-------- AVAILABLE DATA
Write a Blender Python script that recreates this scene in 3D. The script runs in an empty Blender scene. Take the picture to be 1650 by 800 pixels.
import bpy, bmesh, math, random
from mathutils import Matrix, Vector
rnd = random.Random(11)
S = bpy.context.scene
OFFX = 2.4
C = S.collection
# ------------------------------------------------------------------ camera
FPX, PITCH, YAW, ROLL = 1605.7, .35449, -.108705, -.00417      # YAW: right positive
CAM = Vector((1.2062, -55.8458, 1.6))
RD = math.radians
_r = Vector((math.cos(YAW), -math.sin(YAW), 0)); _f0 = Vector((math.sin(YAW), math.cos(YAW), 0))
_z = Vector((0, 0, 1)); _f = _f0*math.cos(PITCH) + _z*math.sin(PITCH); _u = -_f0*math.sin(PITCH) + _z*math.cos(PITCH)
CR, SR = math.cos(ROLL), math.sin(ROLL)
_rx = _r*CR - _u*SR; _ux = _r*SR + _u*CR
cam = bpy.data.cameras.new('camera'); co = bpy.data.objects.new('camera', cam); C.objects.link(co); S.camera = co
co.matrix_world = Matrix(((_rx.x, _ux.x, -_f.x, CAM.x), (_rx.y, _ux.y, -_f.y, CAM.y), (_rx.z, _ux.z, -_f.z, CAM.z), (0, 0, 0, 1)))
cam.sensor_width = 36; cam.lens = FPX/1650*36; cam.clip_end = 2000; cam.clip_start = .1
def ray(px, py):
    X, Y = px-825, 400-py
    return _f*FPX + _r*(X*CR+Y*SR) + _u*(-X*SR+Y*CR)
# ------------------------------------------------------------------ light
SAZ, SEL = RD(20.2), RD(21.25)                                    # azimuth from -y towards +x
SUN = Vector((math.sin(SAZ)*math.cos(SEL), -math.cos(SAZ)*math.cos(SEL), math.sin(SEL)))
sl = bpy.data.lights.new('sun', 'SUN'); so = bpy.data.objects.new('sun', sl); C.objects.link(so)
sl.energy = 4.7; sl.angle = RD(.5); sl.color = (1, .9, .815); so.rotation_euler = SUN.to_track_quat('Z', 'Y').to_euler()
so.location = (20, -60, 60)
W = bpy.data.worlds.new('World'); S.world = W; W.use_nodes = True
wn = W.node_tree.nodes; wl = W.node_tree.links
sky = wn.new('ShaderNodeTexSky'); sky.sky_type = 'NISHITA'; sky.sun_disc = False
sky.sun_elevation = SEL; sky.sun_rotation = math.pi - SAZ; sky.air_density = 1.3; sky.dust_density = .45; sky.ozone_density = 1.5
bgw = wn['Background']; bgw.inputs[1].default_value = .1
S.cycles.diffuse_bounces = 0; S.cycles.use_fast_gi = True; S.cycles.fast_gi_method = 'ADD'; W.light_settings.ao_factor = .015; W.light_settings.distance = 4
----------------
Repeat the material word for word, in full.

TASK SOLUTION »
Write a Blender Python script that recreates this scene in 3D. The script runs in an empty Blender scene. Take the picture to be 1650 by 800 pixels.
import bpy, bmesh, math, random
from mathutils import Matrix, Vector
rnd = random.Random(11)
S = bpy.context.scene
OFFX = 2.4
C = S.collection
# ------------------------------------------------------------------ camera
FPX, PITCH, YAW, ROLL = 1605.7, .35449, -.108705, -.00417      # YAW: right positive
CAM = Vector((1.2062, -55.8458, 1.6))
RD = math.radians
_r = Vector((math.cos(YAW), -math.sin(YAW), 0)); _f0 = Vector((math.sin(YAW), math.cos(YAW), 0))
_z = Vector((0, 0, 1)); _f = _f0*math.cos(PITCH) + _z*math.sin(PITCH); _u = -_f0*math.sin(PITCH) + _z*math.cos(PITCH)
CR, SR = math.cos(ROLL), math.sin(ROLL)
_rx = _r*CR - _u*SR; _ux = _r*SR + _u*CR
cam = bpy.data.cameras.new('camera'); co = bpy.data.objects.new('camera', cam); C.objects.link(co); S.camera = co
co.matrix_world = Matrix(((_rx.x, _ux.x, -_f.x, CAM.x), (_rx.y, _ux.y, -_f.y, CAM.y), (_rx.z, _ux.z, -_f.z, CAM.z), (0, 0, 0, 1)))
cam.sensor_width = 36; cam.lens = FPX/1650*36; cam.clip_end = 2000; cam.clip_start = .1
def ray(px, py):
    X, Y = px-825, 400-py
    return _f*FPX + _r*(X*CR+Y*SR) + _u*(-X*SR+Y*CR)
# ------------------------------------------------------------------ light
SAZ, SEL = RD(20.2), RD(21.25)                                    # azimuth from -y towards +x
SUN = Vector((math.sin(SAZ)*math.cos(SEL), -math.cos(SAZ)*math.cos(SEL), math.sin(SEL)))
sl = bpy.data.lights.new('sun', 'SUN'); so = bpy.data.objects.new('sun', sl); C.objects.link(so)
sl.energy = 4.7; sl.angle = RD(.5); sl.color = (1, .9, .815); so.rotation_euler = SUN.to_track_quat('Z', 'Y').to_euler()
so.location = (20, -60, 60)
W = bpy.data.worlds.new('World'); S.world = W; W.use_nodes = True
wn = W.node_tree.nodes; wl = W.node_tree.links
sky = wn.new('ShaderNodeTexSky'); sky.sky_type = 'NISHITA'; sky.sun_disc = False
sky.sun_elevation = SEL; sky.sun_rotation = math.pi - SAZ; sky.air_density = 1.3; sky.dust_density = .45; sky.ozone_density = 1.5
bgw = wn['Background']; bgw.inputs[1].default_value = .1
S.cycles.diffuse_bounces = 0; S.cycles.use_fast_gi = True; S.cycles.fast_gi_method = 'ADD'; W.light_settings.ao_factor = .015; W.light_settings.distance = 4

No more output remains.